L’EXCEPTIONNALISME ARTISTIQUE
À un budget exceptionnel de 100 millions US$ accordés à une biographie américaine, personne ne pourrait rivaliser. Cela va jusqu’à se payer :
– la meilleure musique, qui tient le film en haleine sans jamais (ou presque) arrêter ses effets prononcés un seul instant, celle de Ludwig Göransson ; un critique a perçu le point de tension maximal du film augmenté par le recours à un remake du Lacrimosa du Requiem de Mozart, agressé par des effets sonores stridents à la Psycho de Hitchcock ;
– les meilleurs acteurs qui, malgré une carrière florissante, ne pouvaient dire non à un tel scénario (réfléchissons à l’époque actuelle de producteurs avides qui permettent le prolongement d’une grève de scénaristes menacés par l’irruption de l’intelligence artificielle), dans l’ordre de talent éblouissant : Robert Downey Jr., maître de l’échiquier politique ; Matt Damon en général Leslie Groves, maître de la partie militaire ; et tout le reste de la distribution : Casey Affleck, Kenneth Branagh, Jason Clark, Alden Ehrenreich, Rami Malek, Gary Oldman, sans oublier Cillian Murphy, le héros, ni la succession exagérée de bébés pleurnichards ballotés par des mères qu’on veut dépeindre intellectuelles donc ingrates ;
– le meilleur metteur en scène, Christopher Nolan, qui résume la jeunesse de son héros en synthétisant son parcours avec maestria : son imagination nourrie par Freud, Picasso et Stravinsky, son don des langues qui le sert dans sa séduction de Jean Tatlock (rôle féminin complexe psychologiquement, admirablement défendu par Florence Pugh) et sa capacité de se mouvoir entre Cambridge (GB), Göttingen[vi], Princeton, jusqu’au projet Manhattan dont il assumera la direction avec brio jusqu’à l’accomplissement de sa mortelle mission.
CONCLUSION PAR LA COALITION INTERNATIONALE
… ICANW.org qui salue l’éducation sur les risques nucléaires illustrés par le film mais souhaite un message pressant d’espoir et de résistance : si le film Oppenheimer raconte le début des armes nucléaires, le Traité sur l’Interdiction des Armes Nucléaires (T.I.A.N.) nous dit comment nous les achèverons, en dépit des médias financés en grande partie par le complexe militaro-industriel : $43.7 milliards seront dépensés cette année par les USA seuls, tandis que le Congressional Budget Office prévoit dépenser encore $756 milliards dans la prochaine décennie, en déversant des pluies de subventions à Raytheon, General Dynamics, Northrop Grumman et Lockheed Martin et en continuant à alimenter le complexe militaire de Los Alamos, toujours en service malgré le refus de participer par son fondateur qui s’est ainsi quelque peu racheté.
Notes
[i] On ne manquera pas de lire sa critique du film passionnante et généreuse.

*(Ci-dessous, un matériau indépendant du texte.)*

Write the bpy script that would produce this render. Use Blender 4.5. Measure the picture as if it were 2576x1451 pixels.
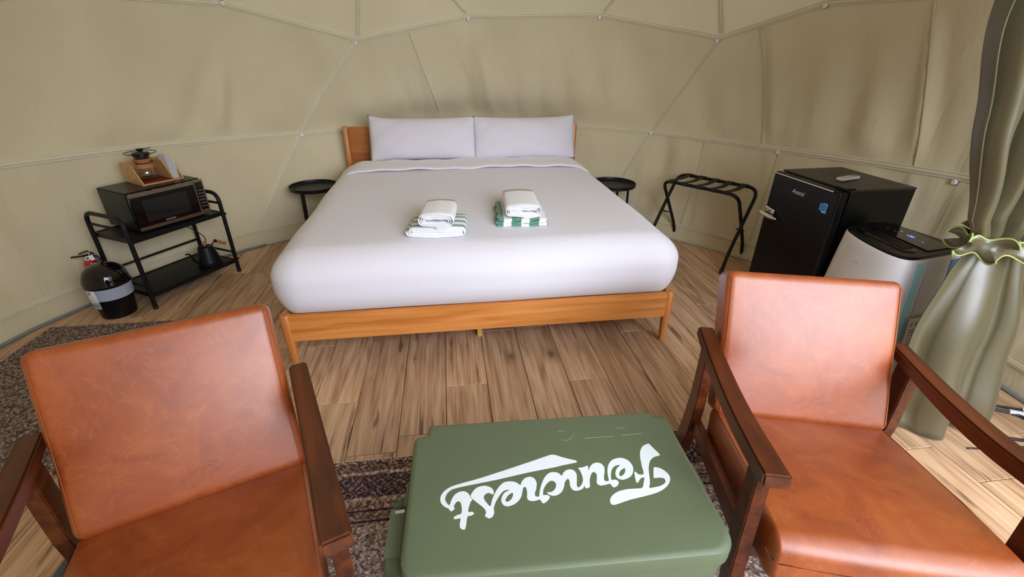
import bpy, bmesh, math, random
from math import sin, cos, pi, radians, sqrt, exp
from mathutils import Vector, Matrix
from mathutils.geometry import tessellate_polygon
random.seed(7)
for _o in list(bpy.data.objects): bpy.data.objects.remove(_o, do_unlink=True)
SC = bpy.context.scene
COL = SC.collection

# ------------------------------------------------------------------ camera
FPX, CH, PITCH, ROLL, YAW = 1160.357, 1.4403, 0.47596, 0.008809, 0.137887
_f = Vector((sin(YAW)*cos(PITCH), cos(YAW)*cos(PITCH), -sin(PITCH)))
_r = Vector((cos(YAW), -sin(YAW), 0)); _u = _r.cross(_f)
_r2 = _r*cos(ROLL)+_u*sin(ROLL); _u2 = -_r*sin(ROLL)+_u*cos(ROLL)
cam = bpy.data.cameras.new('camera'); camo = bpy.data.objects.new('camera', cam); COL.objects.link(camo)
_m = Matrix((( _r2.x,_u2.x,-_f.x,0),(_r2.y,_u2.y,-_f.y,0),(_r2.z,_u2.z,-_f.z,CH),(0,0,0,1)))
camo.matrix_world = _m
cam.sensor_fit = 'HORIZONTAL'; cam.sensor_width = 36; cam.lens = 36*FPX/2576; cam.clip_start = .02
SC.camera = camo

# ------------------------------------------------------------------ light
world = bpy.data.worlds.new('world'); SC.world = world; world.use_nodes = True
wn = world.node_tree.nodes; wl = world.node_tree.links
bg = wn['Background']; bg.inputs[1].default_value = 3.6
# overcast sky: brighter towards the zenith
_tc = wn.new('ShaderNodeTexCoord'); _sp = wn.new('ShaderNodeSeparateXYZ'); _rp = wn.new('ShaderNodeValToRGB')
wl.new(_tc.outputs['Generated'], _sp.inputs[0]); wl.new(_sp.outputs[2], _rp.inputs[0]); wl.new(_rp.outputs[0], bg.inputs[0])
_rp.color_ramp.elements[0].position = 0; _rp.color_ramp.elements[0].color = (.34, .37, .40, 1)
_rp.color_ramp.elements[1].position = 1; _rp.color_ramp.elements[1].color = (.95, .98, 1.0, 1)
SC.view_settings.view_transform = 'Standard'; SC.view_settings.look = 'None'
SC.view_settings.gamma = 1; SC.view_settings.use_curve_mapping = False
SC.view_settings.exposure = 0.0
def area(name, loc, target, sx, sy, power, color, spread=pi):
    l = bpy.data.lights.new(name, 'AREA'); l.shape = 'RECTANGLE'; l.size = sx; l.size_y = sy; l.energy = power; l.color = color; l.spread = spread
    o = bpy.data.objects.new(name, l); COL.objects.link(o); o.location = loc
    o.rotation_euler = (Vector(target)-Vector(loc)).to_track_quat('-Z', 'Y').to_euler()
    return o
# daylight falling in through the open front of the tent
area('entrance_daylight', (1.75, -1.75, 2.25), (.55, 4.0, .75), 2.4, 2.0, 68, (.82, .87, 1.0), radians(105))

# ------------------------------------------------------------------ node helpers
def new_mat(name):
    m = bpy.data.materials.new(name); m.use_nodes = True
    return m, m.node_tree.nodes, m.node_tree.links, m.node_tree.nodes['Principled BSDF']
def N(ns, t, **kw):
    n = ns.new(t)
    for k, v in kw.items():
        if k in ('operation', 'blend_type', 'data_type', 'feature', 'wave_type', 'bands_direction', 'interpolation_type', 'vector_type', 'noise_dimensions', 'distance'): setattr(n, k, v)
        else: n.inputs[k].default_value = v
    return n
def ramp(ns, stops, interp='LINEAR'):
    r = ns.new('ShaderNodeValToRGB'); r.color_ramp.interpolation = interp
    el = r.color_ramp.elements
    while len(el) > 1: el.remove(el[-1])
    el[0].position = stops[0][0]; el[0].color = (*stops[0][1], 1)
    for p, c in stops[1:]:
        e = el.new(p); e.color = (*c, 1)
    return r
def mat(name, col, rough=.5, metal=0, spec=.5, coat=0, bump=None, sheen=0):
    m, ns, ls, b = new_mat(name)
    b.inputs['Base Color'].default_value = (*col, 1); b.inputs['Roughness'].default_value = rough
    b.inputs['Metallic'].default_value = metal; b.inputs['Specular IOR Level'].default_value = spec
    b.inputs['Coat Weight'].default_value = coat; b.inputs['Sheen Weight'].default_value = sheen
    # slight procedural mottling of the colour
    tc = N(ns, 'ShaderNodeTexCoord'); no = N(ns, 'ShaderNodeTexNoise', Scale=14.0, Detail=3.0); ls.new(tc.outputs['Object'], no.inputs['Vector'])
    mx = N(ns, 'ShaderNodeMix', data_type='RGBA'); mx.inputs[6].default_value = (*[c*.94 for c in col], 1); mx.inputs[7].default_value = (*[min(1, c*1.05) for c in col], 1)
    ls.new(no.outputs['Fac'], mx.inputs[0]); ls.new(mx.outputs[2], b.inputs['Base Color'])
    if bump:
        n2 = N(ns, 'ShaderNodeTexNoise', Scale=bump[0], Detail=2.0); ls.new(tc.outputs['Object'], n2.inputs['Vector'])
        bp = N(ns, 'ShaderNodeBump', Strength=bump[1], Distance=bump[2]); ls.new(n2.outputs['Fac'], bp.inputs['Height']); ls.new(bp.outputs[0], b.inputs['Normal'])
    return m
def srgb(r, g, b):
    f = lambda c: (c/255/12.92 if c/255 <= .04045 else ((c/255+.055)/1.055)**2.4)
    return (f(r), f(g), f(b))

# ------------------------------------------------------------------ materials
def canvas_mat(name='tent_canvas', trans=0.0):
    m, ns, ls, b = new_mat(name)
    tc = N(ns, 'ShaderNodeTexCoord')
    n1 = N(ns, 'ShaderNodeTexNoise', Scale=1.6, Detail=3.0); ls.new(tc.outputs['Object'], n1.inputs['Vector'])
    r = ramp(ns, [(.3, (.635, .555, .365)), (.7, (.70, .62, .425))]); ls.new(n1.outputs['Fac'], r.inputs[0]); ls.new(r.outputs[0], b.inputs['Base Color'])
    b.inputs['Roughness'].default_value = .75; b.inputs['Specular IOR Level'].default_value = .25; b.inputs['Sheen Weight'].default_value = .15
    n2 = N(ns, 'ShaderNodeTexNoise', Scale=420.0, Detail=1.0); ls.new(tc.outputs['Object'], n2.inputs['Vector'])
    mp = N(ns, 'ShaderNodeMapping'); mp.inputs['Scale'].default_value = (5, 5, 1.2); ls.new(tc.outputs['Object'], mp.inputs[0])
    n3 = N(ns, 'ShaderNodeTexNoise', Scale=1.6, Detail=3.0, Distortion=.6); ls.new(mp.outputs[0], n3.inputs['Vector'])
    b1 = N(ns, 'ShaderNodeBump', Strength=.25, Distance=.001); ls.new(n2.outputs['Fac'], b1.inputs['Height'])
    b2 = N(ns, 'ShaderNodeBump', Strength=.35, Distance=.03); ls.new(n3.outputs['Fac'], b2.inputs['Height']); ls.new(b1.outputs[0], b2.inputs['Normal'])
    ls.new(b2.outputs[0], b.inputs['Normal'])
    if not trans: return m
    tr = N(ns, 'ShaderNodeBsdfTranslucent'); tr.inputs[0].default_value = (.80, .70, .50, 1)
    ms = N(ns, 'ShaderNodeMixShader'); ms.inputs[0].default_value = trans; ls.new(b.outputs[0], ms.inputs[1]); ls.new(tr.outputs[0], ms.inputs[2]); ls.new(ms.outputs[0], ns['Material Output'].inputs[0])
    return m
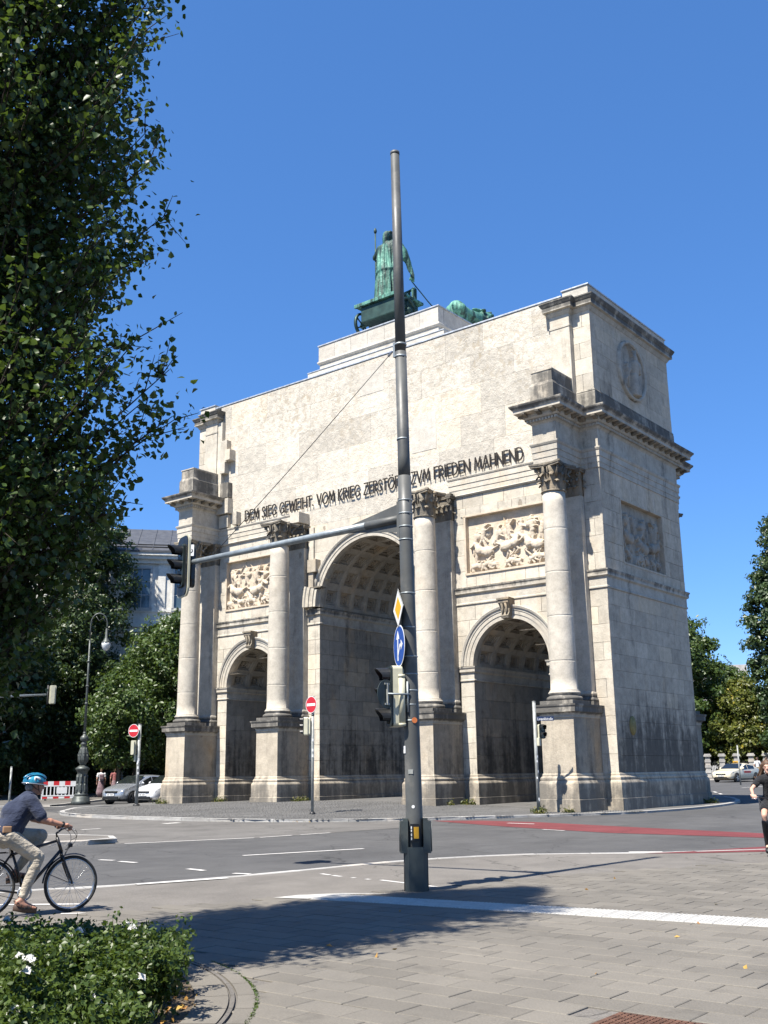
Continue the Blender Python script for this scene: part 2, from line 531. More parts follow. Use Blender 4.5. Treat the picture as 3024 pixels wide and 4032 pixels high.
plain('pole_grey', (0.085, 0.088, 0.084), 0.5, 0.0, var=0.22, vscale=2, dirt=0.5)
plain('pole_shroud', (0.045, 0.056, 0.055), 0.42, 0.0, var=0.2, vscale=3, dirt=0.25)
plain('galvanised', (0.30, 0.335, 0.345), 0.5, 0.55, var=0.2, vscale=9)
plain('post_grey', (0.30, 0.31, 0.29), 0.5, 0.1, var=0.25, vscale=7, dirt=0.4)
plain('signal_cream', (0.52, 0.50, 0.37), 0.5, var=0.1, dirt=0.25)
plain('signal_green', (0.016, 0.024, 0.022), 0.5, var=0.2)
plain('signal_black', (0.012, 0.013, 0.014), 0.4, var=0.2)
plain('lens_dark', (0.02, 0.022, 0.022), 0.12, spec=0.6)
plain('sign_white', (0.78, 0.78, 0.76), 0.4, var=0.05, dirt=0.12)
plain('sign_yellow', (0.78, 0.42, 0.015), 0.4, var=0.06, dirt=0.12)
plain('sign_red', (0.48, 0.018, 0.028), 0.4, var=0.06, dirt=0.1)
plain('sign_blue', (0.018, 0.075, 0.33), 0.38, var=0.08, dirt=0.1)
plain('sign_navy', (0.012, 0.028, 0.085), 0.5, var=0.1)
plain('sign_black', (0.015, 0.015, 0.016), 0.5)
plain('sign_back', (0.028, 0.042, 0.038), 0.5, var=0.15, dirt=0.3)
plain('button_yellow', (0.70, 0.36, 0.02), 0.45, var=0.06)
plain('sticker_orange', (0.62, 0.18, 0.05), 0.5)
plain('cast_iron', (0.085, 0.095, 0.088), 0.5, 0.35, var=0.3, vscale=5)
plain('lamp_glass', (0.62, 0.64, 0.64), 0.18, spec=0.6, var=0.04)
plain('barrier_red', (0.55, 0.025, 0.03), 0.45, var=0.08, dirt=0.15)
plain('barrier_white', (0.72, 0.72, 0.70), 0.5, var=0.06, dirt=0.2)
plain('rubber', (0.022, 0.022, 0.021), 0.8, var=0.25, dirt=0.35)
plain('bike_black', (0.014, 0.014, 0.016), 0.3, spec=0.5, var=0.2)
plain('steel', (0.55, 0.56, 0.57), 0.3, 0.9, var=0.1)
plain('rust_iron', (0.145, 0.075, 0.048), 0.7, 0.3, var=0.35, vscale=12, bump=0.3)
plain('skin', (0.44, 0.225, 0.15), 0.5, var=0.1, vscale=14, spec=0.35)
plain('skin_light', (0.56, 0.33, 0.24), 0.5, var=0.08, vscale=14, spec=0.35)
def cloth(name, col, fold=3.0, var=0.18, fs=(7, 7, 16)):
    t = NT(name)
    col = alb(col)
    n = t.noise(1.0, 4, 0.6, stretch=fs)
    c = t.scale(col, t.ramp(t.noise(5, 4), 0.3, 0.7, 1 - var, 1 + var))
    M[name] = t.finish(c, 0.9, 0, t.bump(n, 0.9, 0.012 * fold), 0.15, **{'Sheen Weight': 0.15})
cloth('cloth_navy', (0.030, 0.038, 0.068))
cloth('cloth_beige', (0.42, 0.37, 0.295), 3.5, fs=(9, 9, 22))
cloth('cloth_white', (0.68, 0.68, 0.68))
cloth('cloth_paleblue', (0.42, 0.52, 0.66))
cloth('cloth_black', (0.014, 0.014, 0.016))
cloth('cloth_mauve', (0.20, 0.135, 0.15))
cloth('cloth_rose', (0.30, 0.11, 0.11))
cloth('cloth_khaki', (0.28, 0.22, 0.14))
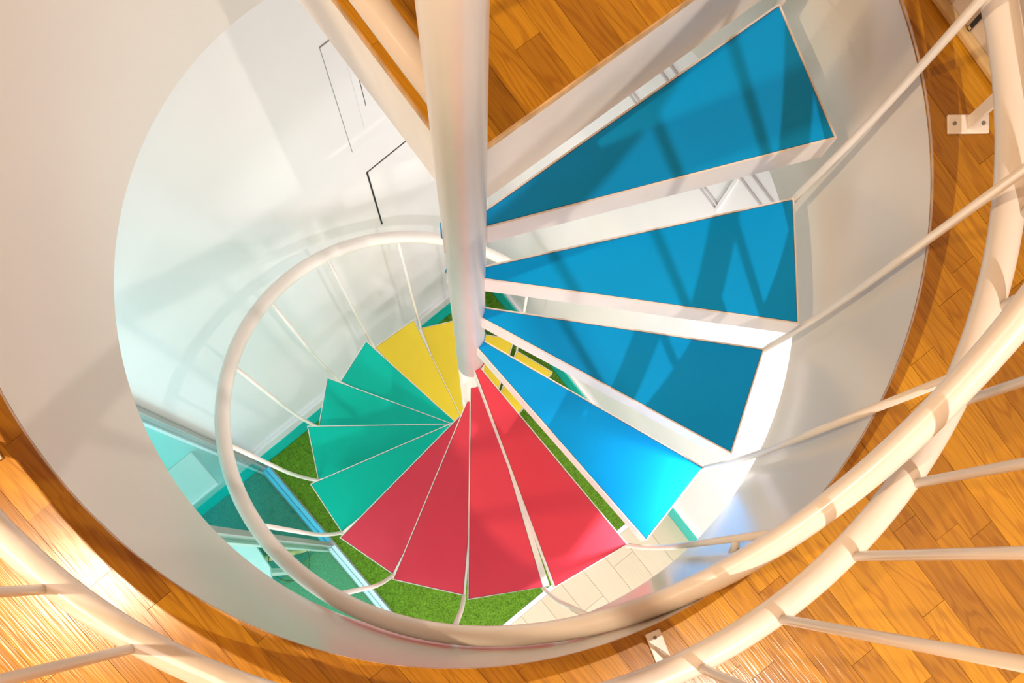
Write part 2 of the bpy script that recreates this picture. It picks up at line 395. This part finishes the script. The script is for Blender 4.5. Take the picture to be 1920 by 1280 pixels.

[ii] Démontré aux USA par la ICBM Coalition consistant en les sénateurs des états possédant les principaux sites de missiles nucléarisés: Montana, North Dakota, Utah et le Wyoming, à laquelle s’oppose le “Dr. Strangelove Caucus” du directeur Daryl Kimball (Arms Control Association) rencontré grâce à Pugwash Canada par l’auteur de cet article.
[iii] Éric Bednarski lui a consacré son merveilleux film https://www.onf.ca/film/strangest_dream/ dont les Artistes pour la Paix avaient organisé la première mondiale en français à Montréal (2009).
[iv] Le manifeste se termine dramatiquement ainsi : L’appel que nous lançons est celui d’êtres humains à d’autres êtres humains : souvenez-vous de votre humanité et oubliez le reste ! Si vous y parvenez, un nouveau paradis s’ouvrira ; sinon, vous risquez l’anéantissement universel.
[v] Ce pourrait être du grand Martin Duckworth, https://www.onf.ca/film/plus-jamais-dhibakusha/
[vi] Ô faites que jamais ne revienne le temps du sang et de la haine, chante Barbara dans Göttingen.